The new tax law will have a limited impact on the U.S. economy, analysts at Moody’s Investors Service reiterated in a new analysis published Wednesday, which also warned about the legislation’s effect on the federal debt, state and local governments and home prices.

The Moody’s analysis highlighted three reasons the tax bill won’t supercharge the economy:

“First, with the US economy close to full employment, the extent to which any fiscal stimulus can substantially increase growth is limited.

"Second, we do not expect corporate tax cuts to lead to a meaningful boost in business investment, which has remained tepid despite a supportive economic environment characterized by low interest rates, low inflation and strong corporate earnings. We believe it is likely that US nonfinancial corporates will prioritize activities such as share buybacks, M&A and paying down existing debt over investment beyond that already planned.
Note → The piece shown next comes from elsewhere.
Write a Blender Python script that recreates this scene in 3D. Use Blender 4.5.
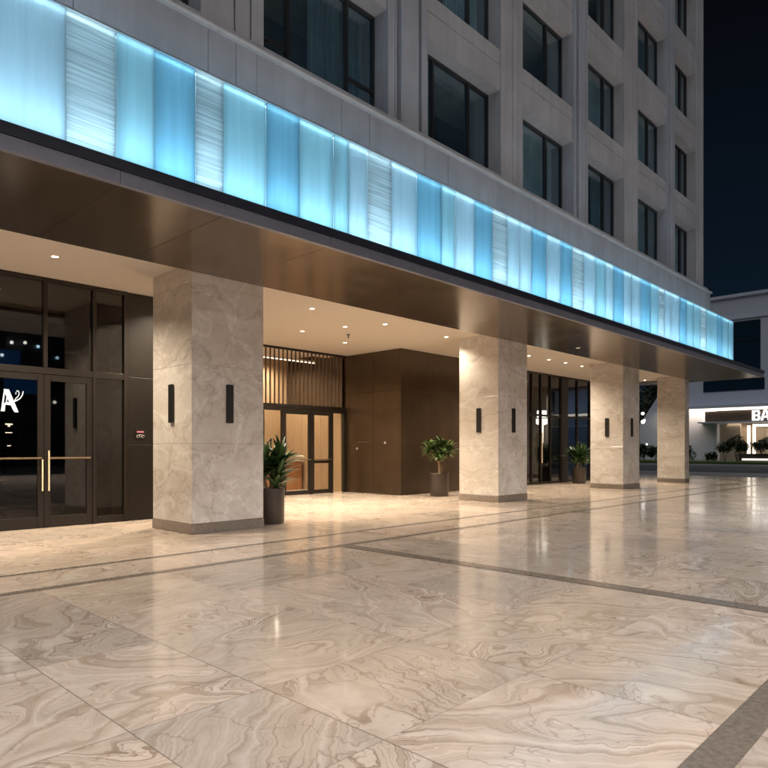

"Third, while we see household consumption as the primary channel through which the tax cuts will impact growth, this will be muted. More than three quarters of the $1.1 trillion of individual tax cuts over 10 years is expected to go to those making more than $200,000 a year in taxable income. This group represents 5% of all taxpayers. These individuals are likely to spend a relatively small portion of their tax savings on current consumption, limiting the impact on the economy.”

The Moody’s analysts also said that the larger deficits resulting from the tax bill — combined with the Federal Reserve’s efforts to normalize monetary policy by raising interest rates and unwinding its balance sheet — “will increase the effective cost of debt for the government faster than we previously expected.”